A problem is given to three students A, B and C, whose probabilities of solving the problem independently are \(\rm \frac{1}{2}\), \(\rm \frac{3}{4}\) and p respectively. If the probability that the problem can be solved is \(\rm \frac{29}{32}\), then what is the value of p?

Formula used:

Probability: The probability of an event can be calculated by simply

dividing the favorable number of outcomes by the total number

of possible outcomes.

The value of the probability of an event to happen can lie between 0 and 1 i.e. $P(̅{E})$

\(\rm P(E) + P(\overline{E}) = 1\)

The event \(\rm P(\overline{E}) \) means ‘Not E’.

Calculation:

P(problem is solved) = 1 - P(problem is not solved)

⇒ P(problem is solved) = 1 - P(A̅) × P(B̅) P(C̅)

⇒ \(\rm (\frac{29}{32}) = 1-(1 - \frac{1}{2})(1 - \frac{3}{4})(1 - p)\)

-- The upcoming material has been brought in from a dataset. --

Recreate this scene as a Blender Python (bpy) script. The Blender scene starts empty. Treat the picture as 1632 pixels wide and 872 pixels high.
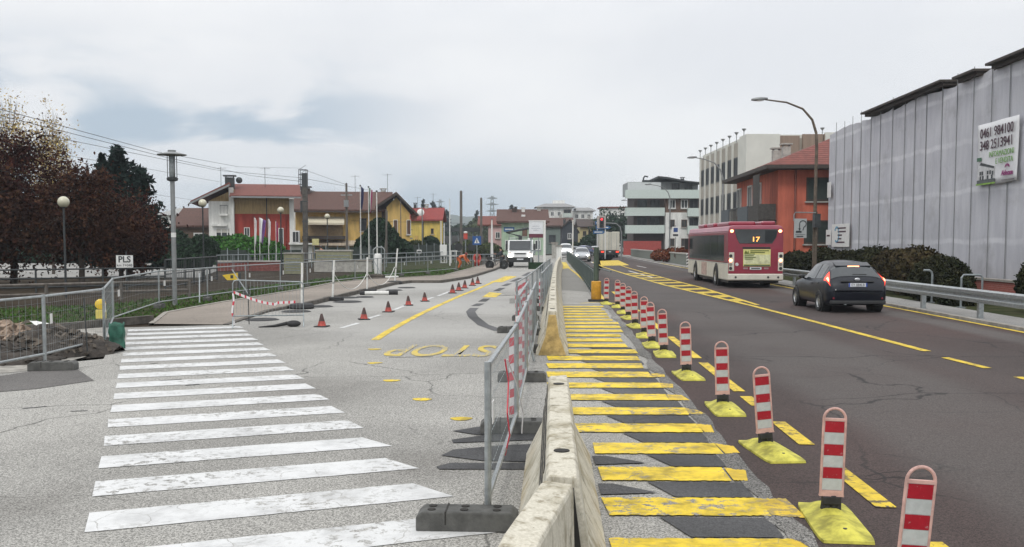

⇒ \(\rm (1 - \frac{29}{32}) = (1 - \frac{1}{2})(1 - \frac{3}{4})(1 - p)\)

⇒ \(\rm \frac{3}{32} = \frac{1}{2}× \frac{1}{4} × (1 - p)\)

⇒ 1 - p = \(\rm \frac{3}{4}\)

⇒ P = 1 - \(\rm \frac{3}{4}\)

⇒ P = \(\rm \frac{1}{4}\)  

∴ The value of p is \(\rm \frac{1}{4}\).